Avant le XXe siècle, la mer n’était guère pour les grandes puissances qu’un moyen de communication dont il fallait assurer la liberté et la sécurité. Le développement industriel fait regarder autrement la mer et ses plateaux continentaux. La recherche de gisements pétroliers mais aussi l’industrialisation de la pêche en font des enjeux économiques. La naissance de nombreux États indépendants dans le monde, la régulation des Nations Unies conduisent des années 1950 aux années 1970 à l’établissement d’un « droit de la mer » qui accorde aux États riverains une souveraineté quasi totale sur une zone de 12 milles, dite des eaux territoriales, et des droits d’exploitation sur une zone de 200 milles, la ZEE (Zone Économique Exclusive).

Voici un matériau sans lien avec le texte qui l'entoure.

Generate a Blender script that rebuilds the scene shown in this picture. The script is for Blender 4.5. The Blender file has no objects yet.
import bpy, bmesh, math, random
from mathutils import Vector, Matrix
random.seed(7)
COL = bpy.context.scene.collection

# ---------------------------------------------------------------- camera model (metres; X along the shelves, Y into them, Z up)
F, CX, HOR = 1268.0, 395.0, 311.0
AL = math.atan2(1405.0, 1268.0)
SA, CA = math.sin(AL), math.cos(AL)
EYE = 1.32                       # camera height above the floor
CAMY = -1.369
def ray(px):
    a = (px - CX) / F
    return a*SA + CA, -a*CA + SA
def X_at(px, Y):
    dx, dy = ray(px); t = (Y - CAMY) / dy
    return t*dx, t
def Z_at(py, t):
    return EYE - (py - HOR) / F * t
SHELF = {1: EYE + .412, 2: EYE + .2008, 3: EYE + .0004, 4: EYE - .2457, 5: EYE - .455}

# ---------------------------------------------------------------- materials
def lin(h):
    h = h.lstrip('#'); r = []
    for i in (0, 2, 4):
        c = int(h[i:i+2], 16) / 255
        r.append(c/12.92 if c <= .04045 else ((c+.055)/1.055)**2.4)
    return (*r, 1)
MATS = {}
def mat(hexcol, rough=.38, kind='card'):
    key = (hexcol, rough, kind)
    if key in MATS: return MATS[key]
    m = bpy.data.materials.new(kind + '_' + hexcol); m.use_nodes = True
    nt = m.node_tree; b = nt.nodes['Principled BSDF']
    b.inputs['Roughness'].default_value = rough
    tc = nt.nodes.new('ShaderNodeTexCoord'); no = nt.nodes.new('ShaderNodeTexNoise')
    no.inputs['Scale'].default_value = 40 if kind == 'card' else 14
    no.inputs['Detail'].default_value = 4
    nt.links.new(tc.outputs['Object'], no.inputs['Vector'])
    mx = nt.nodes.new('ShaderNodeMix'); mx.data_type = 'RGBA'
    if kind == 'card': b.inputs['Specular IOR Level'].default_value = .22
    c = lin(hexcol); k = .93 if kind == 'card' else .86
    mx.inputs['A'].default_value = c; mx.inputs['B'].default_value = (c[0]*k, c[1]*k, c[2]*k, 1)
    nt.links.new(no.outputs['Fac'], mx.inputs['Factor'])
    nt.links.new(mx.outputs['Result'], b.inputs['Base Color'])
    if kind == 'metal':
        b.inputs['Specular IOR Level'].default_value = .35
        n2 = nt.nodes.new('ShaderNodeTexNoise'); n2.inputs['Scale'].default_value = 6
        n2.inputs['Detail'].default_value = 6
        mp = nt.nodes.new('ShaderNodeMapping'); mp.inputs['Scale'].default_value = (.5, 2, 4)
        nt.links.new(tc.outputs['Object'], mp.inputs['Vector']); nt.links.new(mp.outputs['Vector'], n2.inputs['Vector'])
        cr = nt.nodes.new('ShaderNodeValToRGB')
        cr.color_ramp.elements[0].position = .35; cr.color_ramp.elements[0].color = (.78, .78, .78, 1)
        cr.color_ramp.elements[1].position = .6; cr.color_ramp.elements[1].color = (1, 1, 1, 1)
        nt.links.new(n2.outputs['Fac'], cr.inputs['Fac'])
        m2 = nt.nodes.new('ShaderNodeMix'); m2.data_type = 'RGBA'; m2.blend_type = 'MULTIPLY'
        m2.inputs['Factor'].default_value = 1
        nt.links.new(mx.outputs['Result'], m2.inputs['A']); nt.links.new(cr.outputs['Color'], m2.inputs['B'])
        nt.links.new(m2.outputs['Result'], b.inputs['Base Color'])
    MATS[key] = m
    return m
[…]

Ratifiée en 1982, la convention de Montego Bay (Jamaïque) généralise et officialise ces règles... mais tous les États ne l’ont pas signée et, parmi ces derniers, on compte les États-Unis qui pourtant ont joué un rôle fort dans ces conventions internationales depuis 1945. Les divergences sur la meilleure manière de préserver les intérêts des États-Unis...notamment en mer de Chine ont empêché leur signature jusqu’à 2012. L’application de ces règles aboutit parfois à des résultats surprenants : grâce aux minuscules îlots des Aves au large de la Guadeloupe, inhabités à l’exception d’une garnison militaire, le Venezuela s’est vu accorder une immense ZEE ; la Colombie bénéficie du même avantage grâce à l’île de San Andrés. Cela ne va pas sans conforter leurs ambitions de puissances régionales. Les pêcheurs des DFA, en revanche, se sont vus privés de zones de pêche qu'ils fréquentaient traditionnellement.

Malgré les règles édictées, bien des problèmes de délimitation restent en suspens et de multiples arrangements particuliers sont toujours en vigueur : accords bilatéraux, concession de droits de pêche à des armements étrangers, accords tacites pour la pêche aux grands migrateurs pélagiques. L’espace maritime caraïbe reste objet de convoitise à propos duquel peuvent naître tensions et conflits.